*Instructions for the task*
Extract, unchanged, each line of the listing below from its first line through the line that contains "sc.camera = cam", inclusive, and nothing else.

[Scripts that build scenes]

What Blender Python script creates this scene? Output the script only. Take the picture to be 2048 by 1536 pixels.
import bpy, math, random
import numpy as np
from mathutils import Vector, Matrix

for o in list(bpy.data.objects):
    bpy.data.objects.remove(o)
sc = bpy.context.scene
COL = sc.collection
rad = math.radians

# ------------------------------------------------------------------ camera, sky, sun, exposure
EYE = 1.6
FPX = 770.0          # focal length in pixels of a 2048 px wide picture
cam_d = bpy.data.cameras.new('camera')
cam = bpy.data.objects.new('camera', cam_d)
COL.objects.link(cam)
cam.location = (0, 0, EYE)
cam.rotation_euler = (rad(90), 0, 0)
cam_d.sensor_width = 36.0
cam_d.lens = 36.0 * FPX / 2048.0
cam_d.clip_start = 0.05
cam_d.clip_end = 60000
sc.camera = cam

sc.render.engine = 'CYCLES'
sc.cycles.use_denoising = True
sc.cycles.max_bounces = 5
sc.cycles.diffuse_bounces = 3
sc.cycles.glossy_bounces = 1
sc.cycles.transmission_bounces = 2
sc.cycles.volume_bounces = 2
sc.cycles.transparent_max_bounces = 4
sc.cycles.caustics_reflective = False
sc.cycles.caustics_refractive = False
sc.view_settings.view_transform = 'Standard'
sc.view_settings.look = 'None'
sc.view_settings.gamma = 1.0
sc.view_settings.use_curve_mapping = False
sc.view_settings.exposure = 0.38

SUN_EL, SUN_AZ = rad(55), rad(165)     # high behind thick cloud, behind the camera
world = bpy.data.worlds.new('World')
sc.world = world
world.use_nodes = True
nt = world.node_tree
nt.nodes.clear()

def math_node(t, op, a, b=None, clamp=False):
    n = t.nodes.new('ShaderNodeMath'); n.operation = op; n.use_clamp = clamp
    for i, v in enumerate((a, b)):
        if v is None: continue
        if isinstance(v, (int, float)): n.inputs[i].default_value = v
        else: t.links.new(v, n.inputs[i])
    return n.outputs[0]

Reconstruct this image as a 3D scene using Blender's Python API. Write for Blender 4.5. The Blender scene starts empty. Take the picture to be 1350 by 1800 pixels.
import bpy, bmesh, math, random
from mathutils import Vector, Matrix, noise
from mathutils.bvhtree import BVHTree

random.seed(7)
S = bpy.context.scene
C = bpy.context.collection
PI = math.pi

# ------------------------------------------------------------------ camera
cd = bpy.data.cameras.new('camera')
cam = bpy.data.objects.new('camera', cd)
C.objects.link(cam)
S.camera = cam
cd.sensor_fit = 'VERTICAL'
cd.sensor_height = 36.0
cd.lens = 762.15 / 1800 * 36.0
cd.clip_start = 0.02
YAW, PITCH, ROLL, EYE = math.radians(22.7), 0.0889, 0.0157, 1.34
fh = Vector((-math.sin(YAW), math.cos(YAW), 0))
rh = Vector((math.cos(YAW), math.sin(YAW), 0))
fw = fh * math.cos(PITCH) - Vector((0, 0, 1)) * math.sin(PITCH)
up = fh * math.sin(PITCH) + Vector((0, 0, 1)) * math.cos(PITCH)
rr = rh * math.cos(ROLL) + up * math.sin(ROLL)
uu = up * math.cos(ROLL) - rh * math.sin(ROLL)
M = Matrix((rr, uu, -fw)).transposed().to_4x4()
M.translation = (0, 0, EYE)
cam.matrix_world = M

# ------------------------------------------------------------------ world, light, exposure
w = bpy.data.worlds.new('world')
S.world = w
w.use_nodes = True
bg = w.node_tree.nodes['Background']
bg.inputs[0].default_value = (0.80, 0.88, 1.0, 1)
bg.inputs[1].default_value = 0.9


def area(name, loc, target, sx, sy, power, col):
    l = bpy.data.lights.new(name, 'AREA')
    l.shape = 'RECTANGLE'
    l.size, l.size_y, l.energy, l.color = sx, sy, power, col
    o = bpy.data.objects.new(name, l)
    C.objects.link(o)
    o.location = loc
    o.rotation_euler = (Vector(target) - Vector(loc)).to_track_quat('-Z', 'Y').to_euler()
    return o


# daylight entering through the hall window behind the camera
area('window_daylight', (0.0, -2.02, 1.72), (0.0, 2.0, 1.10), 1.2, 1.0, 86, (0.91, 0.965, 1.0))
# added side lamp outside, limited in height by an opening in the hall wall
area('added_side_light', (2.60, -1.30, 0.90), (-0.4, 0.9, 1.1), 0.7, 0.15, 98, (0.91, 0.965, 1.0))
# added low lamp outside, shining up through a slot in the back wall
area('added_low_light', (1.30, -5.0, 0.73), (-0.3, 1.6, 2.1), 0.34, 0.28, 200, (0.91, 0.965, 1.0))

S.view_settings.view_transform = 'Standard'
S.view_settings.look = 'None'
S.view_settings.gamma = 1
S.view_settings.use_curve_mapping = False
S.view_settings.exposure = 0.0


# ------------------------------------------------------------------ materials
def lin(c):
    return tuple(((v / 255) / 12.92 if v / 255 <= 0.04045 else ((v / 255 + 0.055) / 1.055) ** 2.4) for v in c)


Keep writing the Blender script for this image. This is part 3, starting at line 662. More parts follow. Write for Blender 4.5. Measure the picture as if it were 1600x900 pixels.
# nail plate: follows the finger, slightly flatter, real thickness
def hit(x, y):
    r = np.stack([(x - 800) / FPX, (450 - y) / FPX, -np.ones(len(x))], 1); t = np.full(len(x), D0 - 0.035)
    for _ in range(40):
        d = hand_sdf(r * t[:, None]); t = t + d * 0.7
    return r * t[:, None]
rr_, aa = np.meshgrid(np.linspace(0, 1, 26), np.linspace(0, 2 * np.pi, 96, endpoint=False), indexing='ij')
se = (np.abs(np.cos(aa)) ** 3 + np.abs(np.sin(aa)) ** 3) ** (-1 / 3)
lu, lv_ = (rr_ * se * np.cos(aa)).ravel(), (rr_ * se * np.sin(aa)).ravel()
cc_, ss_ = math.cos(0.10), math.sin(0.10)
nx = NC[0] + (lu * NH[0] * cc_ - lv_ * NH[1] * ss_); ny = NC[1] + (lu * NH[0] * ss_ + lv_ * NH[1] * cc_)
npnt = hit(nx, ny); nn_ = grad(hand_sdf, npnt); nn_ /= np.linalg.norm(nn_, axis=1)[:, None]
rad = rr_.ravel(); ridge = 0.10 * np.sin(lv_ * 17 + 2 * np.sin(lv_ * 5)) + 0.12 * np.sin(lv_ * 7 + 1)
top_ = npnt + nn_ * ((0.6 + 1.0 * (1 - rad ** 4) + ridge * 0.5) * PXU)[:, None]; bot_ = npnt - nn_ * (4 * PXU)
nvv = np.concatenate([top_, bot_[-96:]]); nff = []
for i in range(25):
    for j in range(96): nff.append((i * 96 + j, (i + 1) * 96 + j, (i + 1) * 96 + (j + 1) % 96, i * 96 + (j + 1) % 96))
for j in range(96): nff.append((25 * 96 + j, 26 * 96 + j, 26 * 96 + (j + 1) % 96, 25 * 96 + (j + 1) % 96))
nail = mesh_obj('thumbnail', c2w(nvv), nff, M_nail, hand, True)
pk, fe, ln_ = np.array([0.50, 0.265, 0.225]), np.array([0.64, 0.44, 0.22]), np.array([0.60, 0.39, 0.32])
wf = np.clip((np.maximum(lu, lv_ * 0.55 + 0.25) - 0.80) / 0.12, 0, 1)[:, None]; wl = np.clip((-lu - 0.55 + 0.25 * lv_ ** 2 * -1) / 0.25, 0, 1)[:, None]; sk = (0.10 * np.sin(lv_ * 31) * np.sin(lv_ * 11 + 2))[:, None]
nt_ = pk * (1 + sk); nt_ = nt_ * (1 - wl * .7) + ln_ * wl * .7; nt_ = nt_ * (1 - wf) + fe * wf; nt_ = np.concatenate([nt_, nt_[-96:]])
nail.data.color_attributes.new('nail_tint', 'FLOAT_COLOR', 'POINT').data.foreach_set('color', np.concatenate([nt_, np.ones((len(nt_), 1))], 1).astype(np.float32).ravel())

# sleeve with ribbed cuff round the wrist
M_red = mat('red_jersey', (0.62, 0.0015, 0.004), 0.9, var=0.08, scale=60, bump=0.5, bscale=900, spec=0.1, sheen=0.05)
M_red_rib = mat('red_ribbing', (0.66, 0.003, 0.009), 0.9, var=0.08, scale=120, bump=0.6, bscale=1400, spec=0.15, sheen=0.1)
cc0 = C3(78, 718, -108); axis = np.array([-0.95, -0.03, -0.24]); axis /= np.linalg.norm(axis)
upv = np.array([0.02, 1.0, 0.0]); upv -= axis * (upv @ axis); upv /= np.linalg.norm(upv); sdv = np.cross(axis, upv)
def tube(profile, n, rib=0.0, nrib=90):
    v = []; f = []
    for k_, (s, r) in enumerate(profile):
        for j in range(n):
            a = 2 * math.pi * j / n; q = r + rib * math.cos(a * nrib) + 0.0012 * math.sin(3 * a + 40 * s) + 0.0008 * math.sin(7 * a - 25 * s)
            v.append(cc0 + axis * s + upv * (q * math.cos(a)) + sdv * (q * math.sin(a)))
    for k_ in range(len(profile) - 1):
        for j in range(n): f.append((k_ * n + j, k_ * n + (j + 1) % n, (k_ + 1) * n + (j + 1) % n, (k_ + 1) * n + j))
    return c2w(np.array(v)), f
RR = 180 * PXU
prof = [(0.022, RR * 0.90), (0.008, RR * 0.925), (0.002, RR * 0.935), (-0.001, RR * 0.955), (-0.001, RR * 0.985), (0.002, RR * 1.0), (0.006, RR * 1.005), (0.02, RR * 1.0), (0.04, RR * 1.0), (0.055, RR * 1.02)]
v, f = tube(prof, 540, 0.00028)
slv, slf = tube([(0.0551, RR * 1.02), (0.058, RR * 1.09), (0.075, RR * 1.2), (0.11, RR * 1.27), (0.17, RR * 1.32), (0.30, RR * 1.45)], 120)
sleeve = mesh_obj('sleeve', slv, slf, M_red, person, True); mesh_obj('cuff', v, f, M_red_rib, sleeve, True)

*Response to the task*
What Blender Python script creates this scene? Output the script only. Take the picture to be 2048 by 1536 pixels.
import bpy, math, random
import numpy as np
from mathutils import Vector, Matrix

for o in list(bpy.data.objects):
    bpy.data.objects.remove(o)
sc = bpy.context.scene
COL = sc.collection
rad = math.radians

# ------------------------------------------------------------------ camera, sky, sun, exposure
EYE = 1.6
FPX = 770.0          # focal length in pixels of a 2048 px wide picture
cam_d = bpy.data.cameras.new('camera')
cam = bpy.data.objects.new('camera', cam_d)
COL.objects.link(cam)
cam.location = (0, 0, EYE)
cam.rotation_euler = (rad(90), 0, 0)
cam_d.sensor_width = 36.0
cam_d.lens = 36.0 * FPX / 2048.0
cam_d.clip_start = 0.05
cam_d.clip_end = 60000
sc.camera = cam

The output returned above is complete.